With the clock ticking toward the 2026 WNBA season, Breanna Stewart made it clear that the players’ patience is wearing thin.
Speaking to CBS Sports after a weekend call with the union’s executive committee, Stewart acknowledged minor progress in collective bargaining agreement talks but emphasized that the process has dragged on far longer than necessary.
The Women's National Basketball Players Association, or the WNBPA, held the call Sunday to dissect the league’s latest proposal, which arrived Friday more than six weeks after the players submitted their most recent counteroffer.
Stewart said the goal was alignment. “We wanted to really understand everyone’s point of view and get on the same page about what we’re asking for,” she explained.
According to Stewart, the proposal showed movement in non-financial areas that matter to players, particularly housing and facility standards. Under the league’s offer, first-year and minimum-salary players would receive one-bedroom apartments for the first three years of the CBA, while developmental players would be provided with studios.
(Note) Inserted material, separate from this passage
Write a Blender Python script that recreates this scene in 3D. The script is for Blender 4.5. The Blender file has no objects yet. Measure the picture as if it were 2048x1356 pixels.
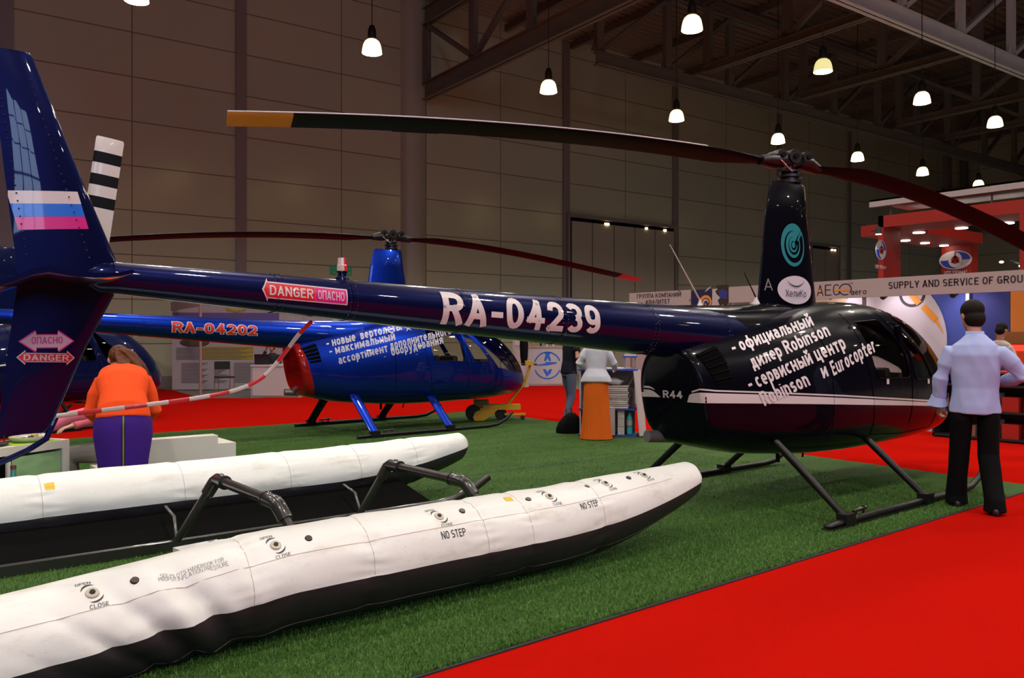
import bpy, bmesh, math, random
import numpy as np
from mathutils import Vector, Matrix, noise
from mathutils.bvhtree import BVHTree
random.seed(7)
EXPOSURE = 0.0
LAMP_W = 680.0
WINDOW_E = 9.0
S = bpy.context.scene
COL = S.collection
# ------------------------------------------------------------------ camera, world, exposure
F_PX = 1645.0
FA = math.radians(51.0)                       # view direction, measured from the helicopters' long axis (x)
FW = Vector((math.cos(FA), math.sin(FA), 0)); RT = Vector((math.sin(FA), -math.cos(FA), 0))
EYE = Vector((0, 0, 1.5))
cd = bpy.data.cameras.new('camera'); cam = bpy.data.objects.new('camera', cd); COL.objects.link(cam)
cd.sensor_fit = 'HORIZONTAL'; cd.sensor_width = 36; cd.lens = F_PX / 2048 * 36
cam.location = EYE; cam.rotation_euler = (math.pi / 2, 0, FA - math.pi / 2)
cd.clip_end = 300; S.camera = cam
S.view_settings.view_transform = 'Standard'; S.view_settings.look = 'None'
S.view_settings.gamma = 1; S.view_settings.use_curve_mapping = False
S.view_settings.exposure = EXPOSURE
S.cycles.max_bounces = 8; S.cycles.diffuse_bounces = 3; S.cycles.glossy_bounces = 4
S.cycles.transmission_bounces = 6; S.cycles.transparent_max_bounces = 12
S.cycles.sample_clamp_indirect = 4; S.cycles.use_denoising = True
S.cycles.caustics_reflective = False; S.cycles.caustics_refractive = False
w = bpy.data.worlds.new('world'); S.world = w; w.use_nodes = True
w.node_tree.nodes['Background'].inputs[0].default_value = (.5, .55, .7, 1)
w.node_tree.nodes['Background'].inputs[1].default_value = .05
# hall frame: the building is turned a little against the exhibits
HR = math.radians(-3.47)
HA = Vector((math.cos(HR), math.sin(HR), 0)); HB = Vector((-math.sin(HR), math.cos(HR), 0))
HM = Matrix.Rotation(HR, 4, 'Z')
def hall(a, b, z=0): return HA * a + HB * b + Vector((0, 0, z))

# ------------------------------------------------------------------ helpers
def ray(px, py): return RT * ((px - 1024) / F_PX) + FW + Vector((0, 0, (678 - py) / F_PX))
def on_c(px, py, c):
    r = ray(px, py); return EYE + r * (c / r.y)
def on_s(px, py, s):
    r = ray(px, py); return EYE + r * (s / r.x)
def on_z(px, py, z=0):
    r = ray(px, py); return EYE + r * ((z - 1.5) / r.z)
def at(px, py, d): return EYE + ray(px, py) * d
def hall_a(px, b):
    r = ray(px, 0); r.z = 0; t = b / r.dot(HB); return (r * t).dot(HA)
def hall_z(px, py, b):
    r = ray(px, py); t = b / r.dot(HB); return 1.5 + r.z * t

def link(o, parent=None):
    COL.objects.link(o)
    if parent is not None: o.parent = parent
    return o
def tag(o, label=None, cat=None, group=None, kind=None):
    if label: o['label'] = label
    if cat: o['category'] = cat
    if group: o['group'] = group
    if kind: o['kind'] = kind
    return o
def empty(name, loc=(0, 0, 0), rz=0, label=None, cat=None, group=None):
    o = bpy.data.objects.new(name, None); o.empty_display_size = .1
    link(o); o.location = loc; o.rotation_euler = (0, 0, rz)
    return tag(o, label, cat, group)
def copy_tree(o, parent=None):
    c = o.copy(); link(c, parent)
    for ch in o.children: copy_tree(ch, c)
    return c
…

Those concessions followed an in-person meeting on Feb. 2 between league leadership and union representatives, including Nneka Ogwumike and Kelsey Plum.
Still, the central issue remains unresolved. “It didn’t move much money wise,” Stewart said, pointing to revenue sharing as the sticking point. Players are pushing for 30% of gross revenue, while the league has offered roughly 70% of net revenue after expenses, as ESPN reported. And that gap continues to define the stalemate.
Financially, the league’s proposal would raise the salary cap to about $5.65 million in 2026, up dramatically from roughly $1.5 million in 2025. Minimum salaries could rise to around $230,000, with average salaries starting near $530,000 and max deals approaching $2 million later in the agreement.
Even so, the union’s counterproposal envisions a much larger cap, closer to $10.5 million, with max salaries near $2.5 million.
Time pressure is mounting. Training camps are scheduled to open April 19, with the regular season tipping off May 8. Before then, the league must finalize a new CBA, conduct a double expansion draft for Toronto and Portland, and navigate the busiest free agency in WNBA history. Nearly 80% of players are currently in limbo.
“I think that both sides are very aware that this has gone on way longer than it needed to,” Stewart said. “Hopefully we can really start to hear each other on the non-negotiables.”
As Ogwumike summed it up, once revenue sharing is resolved, “everything else” can fall into place. Until then, uncertainty continues to loom over a landmark offseason.